4) Related to the above, my creativity has been pushed to new heights. The best way to get the kids to pay attention is to involve them. They’re too young for proper Sword Drills, which was traumatizing at first. Instead, we role-play (the mad man and the pigs was fun), go through lots of weird questions, refer to maps frequently, and get rewards for correct answers during reviews. Hands-on learning is the best here, which I can totally jive with.

5) Part of the creativity is knowing how to improvise; like when I forget to develop a lesson (I only have a whole week for every one), someone stole my supplies, or I remembered belatedly that there’s a lot of tricky material to the story of Esther that has to be dodged in a way the kids can’t detect.

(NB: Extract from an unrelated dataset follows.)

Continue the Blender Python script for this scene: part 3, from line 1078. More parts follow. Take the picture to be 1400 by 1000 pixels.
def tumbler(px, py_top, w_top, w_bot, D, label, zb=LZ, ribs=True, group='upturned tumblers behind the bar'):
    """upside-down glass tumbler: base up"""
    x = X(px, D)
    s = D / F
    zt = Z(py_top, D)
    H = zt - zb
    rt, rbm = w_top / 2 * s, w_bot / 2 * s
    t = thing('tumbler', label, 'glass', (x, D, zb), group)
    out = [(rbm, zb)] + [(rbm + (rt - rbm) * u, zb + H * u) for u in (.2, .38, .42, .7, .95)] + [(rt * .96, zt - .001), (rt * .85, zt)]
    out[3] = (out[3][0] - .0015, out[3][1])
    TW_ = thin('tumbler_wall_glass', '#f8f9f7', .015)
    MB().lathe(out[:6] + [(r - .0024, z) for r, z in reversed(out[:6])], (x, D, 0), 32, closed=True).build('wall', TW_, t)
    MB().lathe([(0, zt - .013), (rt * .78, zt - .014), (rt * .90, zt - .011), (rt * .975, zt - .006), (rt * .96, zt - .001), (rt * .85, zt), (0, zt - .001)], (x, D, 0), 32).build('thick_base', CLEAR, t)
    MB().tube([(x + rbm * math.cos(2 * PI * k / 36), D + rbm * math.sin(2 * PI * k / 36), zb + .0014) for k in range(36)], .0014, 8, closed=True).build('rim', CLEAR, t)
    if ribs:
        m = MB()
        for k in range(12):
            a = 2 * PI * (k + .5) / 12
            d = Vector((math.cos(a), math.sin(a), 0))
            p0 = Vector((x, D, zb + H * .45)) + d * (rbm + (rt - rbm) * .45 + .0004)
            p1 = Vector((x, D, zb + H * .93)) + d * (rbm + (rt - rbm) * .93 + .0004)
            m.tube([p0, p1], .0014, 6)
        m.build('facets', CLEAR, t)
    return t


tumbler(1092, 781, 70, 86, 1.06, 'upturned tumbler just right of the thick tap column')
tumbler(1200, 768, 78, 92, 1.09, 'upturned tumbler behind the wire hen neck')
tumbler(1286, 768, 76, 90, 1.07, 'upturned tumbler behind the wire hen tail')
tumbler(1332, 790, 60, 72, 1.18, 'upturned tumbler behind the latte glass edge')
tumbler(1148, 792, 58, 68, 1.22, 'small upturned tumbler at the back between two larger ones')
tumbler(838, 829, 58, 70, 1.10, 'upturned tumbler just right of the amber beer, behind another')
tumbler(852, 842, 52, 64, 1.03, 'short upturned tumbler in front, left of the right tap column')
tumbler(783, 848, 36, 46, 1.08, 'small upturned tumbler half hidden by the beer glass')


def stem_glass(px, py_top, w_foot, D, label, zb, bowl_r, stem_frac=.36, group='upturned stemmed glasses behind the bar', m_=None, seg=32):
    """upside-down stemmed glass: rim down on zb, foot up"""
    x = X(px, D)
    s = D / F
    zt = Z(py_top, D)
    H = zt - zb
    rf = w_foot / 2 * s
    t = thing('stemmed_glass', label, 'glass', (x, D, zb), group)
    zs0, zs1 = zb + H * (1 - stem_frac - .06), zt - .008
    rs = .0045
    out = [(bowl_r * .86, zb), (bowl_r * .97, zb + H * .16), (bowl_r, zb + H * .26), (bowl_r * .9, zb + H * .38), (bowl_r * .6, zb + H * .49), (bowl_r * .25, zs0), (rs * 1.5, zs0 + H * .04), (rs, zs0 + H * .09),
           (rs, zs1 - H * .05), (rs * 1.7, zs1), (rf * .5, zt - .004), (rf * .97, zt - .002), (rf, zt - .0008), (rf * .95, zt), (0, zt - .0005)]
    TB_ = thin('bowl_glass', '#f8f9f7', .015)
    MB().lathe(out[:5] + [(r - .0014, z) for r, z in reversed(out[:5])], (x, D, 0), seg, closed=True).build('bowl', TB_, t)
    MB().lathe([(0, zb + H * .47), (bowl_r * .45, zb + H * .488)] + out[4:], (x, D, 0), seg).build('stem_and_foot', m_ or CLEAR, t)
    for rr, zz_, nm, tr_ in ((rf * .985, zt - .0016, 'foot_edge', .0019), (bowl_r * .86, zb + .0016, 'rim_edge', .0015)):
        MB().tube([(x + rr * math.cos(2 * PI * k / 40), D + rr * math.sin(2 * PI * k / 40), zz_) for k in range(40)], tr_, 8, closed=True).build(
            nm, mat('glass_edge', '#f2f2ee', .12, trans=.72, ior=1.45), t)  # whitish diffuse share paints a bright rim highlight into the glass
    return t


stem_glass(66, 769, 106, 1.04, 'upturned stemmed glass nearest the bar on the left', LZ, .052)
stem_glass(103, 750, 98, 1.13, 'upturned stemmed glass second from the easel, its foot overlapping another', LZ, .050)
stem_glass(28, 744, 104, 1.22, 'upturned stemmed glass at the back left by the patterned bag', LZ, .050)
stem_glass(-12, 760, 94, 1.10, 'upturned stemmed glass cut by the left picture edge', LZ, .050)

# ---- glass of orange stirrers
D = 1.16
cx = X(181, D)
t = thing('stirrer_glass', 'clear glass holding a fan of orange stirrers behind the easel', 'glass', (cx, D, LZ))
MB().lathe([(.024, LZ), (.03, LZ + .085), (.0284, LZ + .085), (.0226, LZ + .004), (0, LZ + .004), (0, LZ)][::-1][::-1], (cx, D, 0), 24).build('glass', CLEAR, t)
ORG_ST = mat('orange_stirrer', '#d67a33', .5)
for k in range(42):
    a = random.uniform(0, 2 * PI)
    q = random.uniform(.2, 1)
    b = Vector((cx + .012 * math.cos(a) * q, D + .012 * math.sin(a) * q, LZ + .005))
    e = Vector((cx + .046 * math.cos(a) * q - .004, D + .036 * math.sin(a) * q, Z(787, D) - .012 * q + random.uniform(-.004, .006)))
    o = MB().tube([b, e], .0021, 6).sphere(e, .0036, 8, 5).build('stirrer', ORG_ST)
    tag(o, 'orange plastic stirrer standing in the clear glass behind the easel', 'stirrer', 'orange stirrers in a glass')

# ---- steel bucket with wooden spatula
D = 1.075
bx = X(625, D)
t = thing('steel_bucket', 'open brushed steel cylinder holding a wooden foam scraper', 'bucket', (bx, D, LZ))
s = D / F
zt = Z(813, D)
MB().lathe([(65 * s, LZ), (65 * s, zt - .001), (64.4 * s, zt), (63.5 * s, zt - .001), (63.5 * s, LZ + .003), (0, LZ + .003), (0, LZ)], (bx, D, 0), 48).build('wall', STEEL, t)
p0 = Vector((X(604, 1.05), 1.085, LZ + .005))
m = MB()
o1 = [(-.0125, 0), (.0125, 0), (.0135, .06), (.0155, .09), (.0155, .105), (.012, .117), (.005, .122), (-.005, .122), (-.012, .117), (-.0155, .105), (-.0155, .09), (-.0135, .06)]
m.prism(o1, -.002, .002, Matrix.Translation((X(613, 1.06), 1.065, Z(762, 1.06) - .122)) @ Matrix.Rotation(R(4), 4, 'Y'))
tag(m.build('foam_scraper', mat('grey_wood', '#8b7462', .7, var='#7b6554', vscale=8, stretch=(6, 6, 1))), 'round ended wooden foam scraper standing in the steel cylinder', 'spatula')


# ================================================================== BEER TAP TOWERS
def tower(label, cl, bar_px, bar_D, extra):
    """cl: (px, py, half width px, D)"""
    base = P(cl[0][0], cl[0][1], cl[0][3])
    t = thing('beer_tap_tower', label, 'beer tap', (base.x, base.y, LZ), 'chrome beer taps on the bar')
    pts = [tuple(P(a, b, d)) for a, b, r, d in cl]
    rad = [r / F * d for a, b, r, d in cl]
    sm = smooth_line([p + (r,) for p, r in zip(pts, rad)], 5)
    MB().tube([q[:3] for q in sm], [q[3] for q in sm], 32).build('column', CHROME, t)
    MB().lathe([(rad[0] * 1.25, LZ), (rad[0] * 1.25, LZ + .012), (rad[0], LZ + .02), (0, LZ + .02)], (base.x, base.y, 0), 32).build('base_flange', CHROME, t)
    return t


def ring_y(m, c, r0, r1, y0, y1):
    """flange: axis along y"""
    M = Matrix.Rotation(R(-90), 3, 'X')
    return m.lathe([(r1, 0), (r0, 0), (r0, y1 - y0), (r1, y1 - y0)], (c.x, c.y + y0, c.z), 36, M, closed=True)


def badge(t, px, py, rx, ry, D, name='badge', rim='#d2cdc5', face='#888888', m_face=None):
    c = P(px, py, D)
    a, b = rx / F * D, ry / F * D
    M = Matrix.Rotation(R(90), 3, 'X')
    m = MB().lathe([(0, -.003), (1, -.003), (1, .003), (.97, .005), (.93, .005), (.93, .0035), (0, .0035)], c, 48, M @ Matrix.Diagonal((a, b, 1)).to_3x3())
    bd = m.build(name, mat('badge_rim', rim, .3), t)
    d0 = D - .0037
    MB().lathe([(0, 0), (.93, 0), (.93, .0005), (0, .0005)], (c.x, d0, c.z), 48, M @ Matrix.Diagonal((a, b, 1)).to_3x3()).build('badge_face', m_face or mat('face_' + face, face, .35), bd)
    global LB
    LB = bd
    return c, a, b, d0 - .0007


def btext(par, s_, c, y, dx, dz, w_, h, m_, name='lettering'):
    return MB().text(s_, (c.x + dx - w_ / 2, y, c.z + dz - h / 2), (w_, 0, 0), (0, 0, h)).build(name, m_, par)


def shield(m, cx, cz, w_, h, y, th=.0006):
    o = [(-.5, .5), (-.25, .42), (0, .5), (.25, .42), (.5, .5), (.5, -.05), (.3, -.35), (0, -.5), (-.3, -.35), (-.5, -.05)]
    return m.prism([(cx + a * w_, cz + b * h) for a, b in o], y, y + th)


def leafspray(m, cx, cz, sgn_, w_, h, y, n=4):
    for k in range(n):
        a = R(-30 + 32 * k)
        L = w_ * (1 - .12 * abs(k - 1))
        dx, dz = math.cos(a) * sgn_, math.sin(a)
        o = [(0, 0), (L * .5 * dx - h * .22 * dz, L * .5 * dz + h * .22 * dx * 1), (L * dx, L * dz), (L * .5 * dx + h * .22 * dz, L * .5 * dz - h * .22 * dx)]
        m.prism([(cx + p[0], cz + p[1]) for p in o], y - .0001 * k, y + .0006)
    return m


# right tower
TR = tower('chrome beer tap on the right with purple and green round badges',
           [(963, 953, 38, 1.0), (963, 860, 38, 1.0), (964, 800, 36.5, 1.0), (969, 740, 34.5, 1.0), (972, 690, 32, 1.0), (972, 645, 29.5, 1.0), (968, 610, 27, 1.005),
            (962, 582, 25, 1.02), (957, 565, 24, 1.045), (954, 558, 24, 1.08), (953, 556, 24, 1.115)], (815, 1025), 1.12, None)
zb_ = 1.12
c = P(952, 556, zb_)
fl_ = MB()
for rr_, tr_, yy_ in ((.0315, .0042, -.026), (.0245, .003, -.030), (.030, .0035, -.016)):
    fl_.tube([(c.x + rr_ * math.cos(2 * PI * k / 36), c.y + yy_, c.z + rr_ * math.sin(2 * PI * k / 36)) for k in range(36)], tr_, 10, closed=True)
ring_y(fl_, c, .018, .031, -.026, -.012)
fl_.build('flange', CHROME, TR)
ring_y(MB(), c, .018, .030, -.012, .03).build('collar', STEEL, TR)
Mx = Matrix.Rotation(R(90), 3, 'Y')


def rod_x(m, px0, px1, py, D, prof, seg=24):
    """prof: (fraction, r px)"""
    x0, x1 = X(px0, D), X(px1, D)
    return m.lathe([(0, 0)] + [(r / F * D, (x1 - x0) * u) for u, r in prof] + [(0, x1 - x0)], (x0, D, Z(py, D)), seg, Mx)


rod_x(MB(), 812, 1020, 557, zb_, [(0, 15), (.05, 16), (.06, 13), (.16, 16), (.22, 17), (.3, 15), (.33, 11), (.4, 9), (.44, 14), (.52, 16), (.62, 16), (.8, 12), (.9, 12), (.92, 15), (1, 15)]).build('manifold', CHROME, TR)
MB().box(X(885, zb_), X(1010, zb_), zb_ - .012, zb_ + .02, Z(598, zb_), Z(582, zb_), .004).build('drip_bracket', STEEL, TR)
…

6) Friendship is valuable, as is teamwork. Inevitably, there are a few oddballs who had trouble interacting (I feel ya, guys), so I have to devise ways to make sure they’re included without feeling awkward. It’s been fun to see my really quiet student open up and make friends on his own. And we’ve been splitting games and trivia times into teams to keep everyone’s interest for longer.

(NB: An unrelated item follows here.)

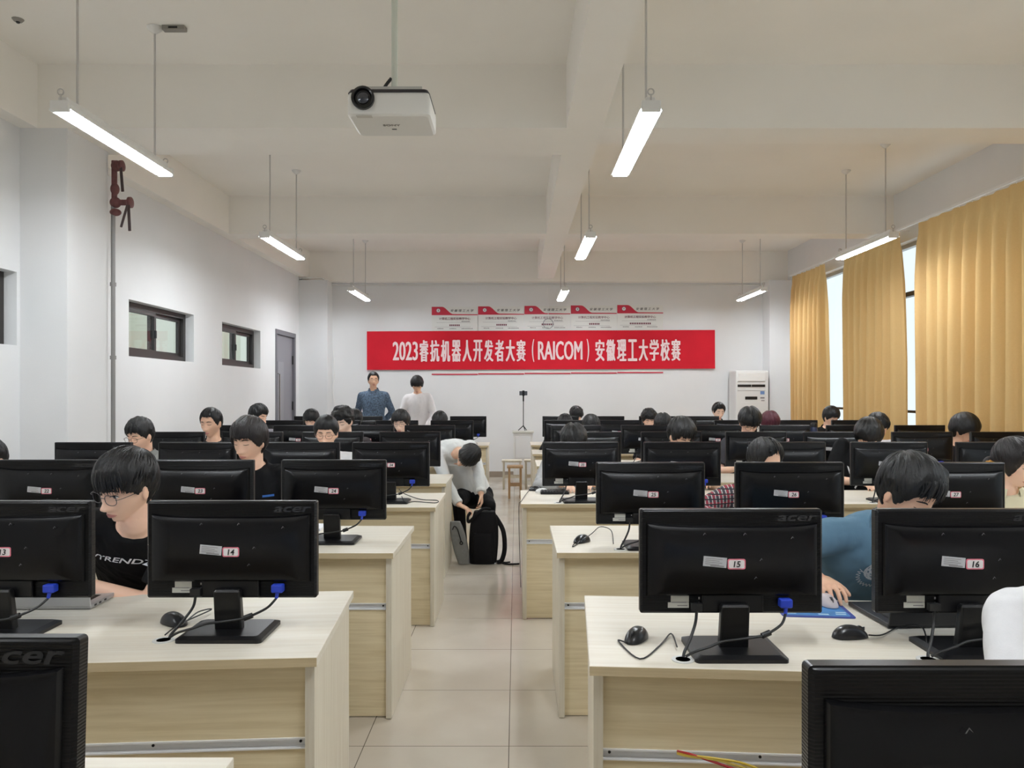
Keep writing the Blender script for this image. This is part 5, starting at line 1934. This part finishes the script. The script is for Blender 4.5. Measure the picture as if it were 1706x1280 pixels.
hx, hd, hz = at(1511, 822, 2.64)
B = person('young man in a blue t-shirt with a scribble print, head bowed behind monitor 16', (hx, hd, hz), yaw=24, pitch=30, roll=3,
           pelvis=(1.34, 3.06, 0.55), bend=(1.31, 2.98, 0.80), hair=hairs(HAIR_MESSY, fringe=0.045, thick=0.026, side=-0.008, strands=40, locks=170, res=(180, 100), comb=-0.1), hair_rgb=(20, 20, 22), skin=2,
           shirt=(98, 130, 152), seed=23, voxel=0.0035, group=STUDENTS, loose=0.02,
           wrists={-1: (on_desk(1374, 988)[0] - 0.045, on_desk(1374, 1003)[1] + 0.075, 0.815), 1: (1.52, 2.52, 0.80)},
           poles={-1: Vector((-0.8, 0.1, -0.5)), 1: Vector((0.8, 0.2, -0.6))},
           hands={-1: dict(dir=(0.12, -1, -0.06), palm=(0, 0, -1), curl=0.42), 1: dict(dir=(-0.3, -1, -0.1), palm=(0, 0, -1), curl=0.4)})
sc = []
rr = random.Random(5)
for k in range(150):
    a = k * 0.62
    r_ = 0.036 * (0.35 + 0.65 * abs(math.sin(k * 0.37 + 0.4)))
    sc.append((r_ * math.cos(a) * 1.05, r_ * math.sin(a) + 0.012))
for k in range(26):
    a = 2.7 + k * 0.12
    q = 0.045 + 0.006 * (-1) ** k
    sc.append((q * math.cos(a) - 0.005, q * math.sin(a) - 0.004))
mb_ = MB()
for i in range(len(sc) - 1):
    p0, p1 = Vector((*sc[i], 0)), Vector((*sc[i + 1], 0))
    dd = p1 - p0
    if dd.length < 1e-6:
        continue
    nn = Vector((-dd.y, dd.x, 0)).normalized() * 0.0011
    mb_.add([p0 - nn, p1 - nn, p1 + nn, p0 + nn], [(0, 1, 2, 3)])
sm_ = mb_.mesh('scribble')
cxy = at(1447, 952, 2.78)
wrap_on(sm_, B['shirt'], B['Rt'], cxy, B['ux'], B['fwd'], Vector((0, 0, 1)))
mesh_obj('chest_print', sm_, mat('print_pale', (206, 214, 222), rough=0.7), B['shirt'])

# --- left block
P5 = person('young man with a brown bowl cut and black t-shirt behind monitors 23 and 24', at(416, 735, 4.30), yaw=-16, pitch=10, hair=hairs(HAIR_BOWL, fringe=0.032, strands=26, locks=90), hair_rgb=(42, 33, 33), skin=1,
            shirt=(20, 20, 22), lids=True, seed=31, group=STUDENTS, voxel=0.0045, tilt=0.06)
bp_ = text_mesh('I', 0.05)
bl = MB().add([(-0.03, -0.006, 0), (0.03, -0.006, 0), (0.03, 0.006, 0), (-0.03, 0.006, 0), (0, -0.006, 0), (0, 0.006, 0)], [(0, 4, 5, 3), (4, 1, 2, 5)]).mesh('patch')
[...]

7) It’s ok – perhaps required – to be silly. I’ve really started to embrace my inner quirk in my classroom, and I’m surrounded by people who don’t judge me for it; they encourage it. Things got weird when a coworker visited and brought her daughter, who ended up being in my class, but oh well.

8) Patience, patience, patience. I take my job as a teacher very seriously. I want these kids to learn and grow in my class. I realize how impressionable they are at this stage of life, and I don’t want to mess them up too badly. But they are constantly reminding me to calm down, take life as it comes, and not sweat the small stuff. Some days, we simply aren’t going to get through a lesson, and I’m learning to be ok with that.

9) Deep down, I really relate to these kids on an emotional level. I agree that we shouldn’t have to be quite so quiet in church, shoes should be left at the door, not enough people appreciate the little things, and when you’re hungry or tired, it’s too much trouble to pretend otherwise.

Sure, there are still rough spots. I can’t stand everyone magically needing to use the restroom halfway through my lesson; I got very territorial (quite unconsciously, to my embarrassment) when a new year brought a change of routine and a Sunday school class started using “our” room; having an assistant teacher would be amazing; and it would be nice if the kids had the liberty to cheer a little longer after their team wins, but we can’t because we share a wall with the main auditorium and adults don’t like to be reminded that their kids are having fun in church.

Overall, though, it’s been a blast. Sure, I would like to eventually teach an age group that can read well, but teaching in and of itself feels satisfying and fulfilling to me.